Mesela Amerika’da öldürülen müslüman gençler de böyle yapmış, böyle de kamu malına zarar vermiş diyor musunuz, bu işin fıtratın da bu var diyor musunuz ? Filistin ve Mısır’da tepkinizi dile getirirken böyle şeylerin söylediğinizi hiç duymadım. Peki bize gelince neden kamu güvenliğini, fıtratı hatırlıyorsunuz da, bir kere insan olduğumuzu hatırlamıyorsunuz.

Bu katliamı belki siz yaptırdınız, belki yaptırmadınız. Benim kanaatım yaptırdığınız yönünde, fakat ben çok daha başka bir şeye, çok daha tehlikeli bir duruma bugün değineceğim.
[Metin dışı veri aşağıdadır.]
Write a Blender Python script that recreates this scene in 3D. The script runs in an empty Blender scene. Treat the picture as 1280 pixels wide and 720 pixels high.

Bize Ankara katliamından çok daha korkunç bir şeyi yaptınız. Ankara katliamının hemen ertesi günü, Datça da bir cafe’ye oturuyoruz. Arka masamızda gürültü ile konuşan birileri var, çok gürültülü konuşmalar olunca kulak misafiri oluyoruz. Tam arkamda oturmuş olan o kişi telefonda kahkaha ile Ankara katliamını kastederek ‘Sen mi yaptın lan bu eylemi’, ‘ Sen mi patlattın onları‘ diyerek kahkaha ile gülüyordu.

Şimdi senin de adalet bakanın gazetelerin Ankara katliamı sorusu üzerine gülerek cevap vermesi ve benim şahit olduğum katliam ile kahkahalı dalga geçme durumu en az bu katliam kadar tehlikeli olduğunu düşünüyorum. Sizden önceleri de elbette bu tür vicdansızlıklar vardı. Kapitalist azınlık gemisini sürdürebilmek için elbette benzeri şeyleri yapıyordu fakat sayeniz de bugün Türkiye’nin gördüğü en büyük katliam karşısın da bile insanlar kahkaha ile gülebiliyorsa ve bu yapılan saldırıya ortak bir tavır alamıyorsa bu sizin eserinizdir. Sizin döneminiz de Katliamlara karşı bu öteleyici dilin örnekleri saymak ile bitmez. Bunun örnekleri için Roboski, Reyhanlı, Diyarbakır, Kobani, ve Suruç katliamlarına karşı tutumlarınıza bakmak yeterlidir.

Yukarı da belirttiğim gibi bu yaklaşım en az yaşanan katliam kadar korkunç olduğunu düşünüyorum. Çünkü bu sayede kime isterseniz katliamlar dolusu mesaj verebilirsiniz, çünkü izlediğiniz politikalar sayesinde katliamlarınızı hala meşru gören bir tarafa sahipsiniz. Şimdi tüm insanlık bu katliam için yaş tutarken siz eseriniz ile övünebilirsiniz. Hatta biraz uğraşırsanız bu katliamı ranta bile çevirebilirsiniz. Rojava’lı Alan bebekten bunu çok iyi biliyoruz.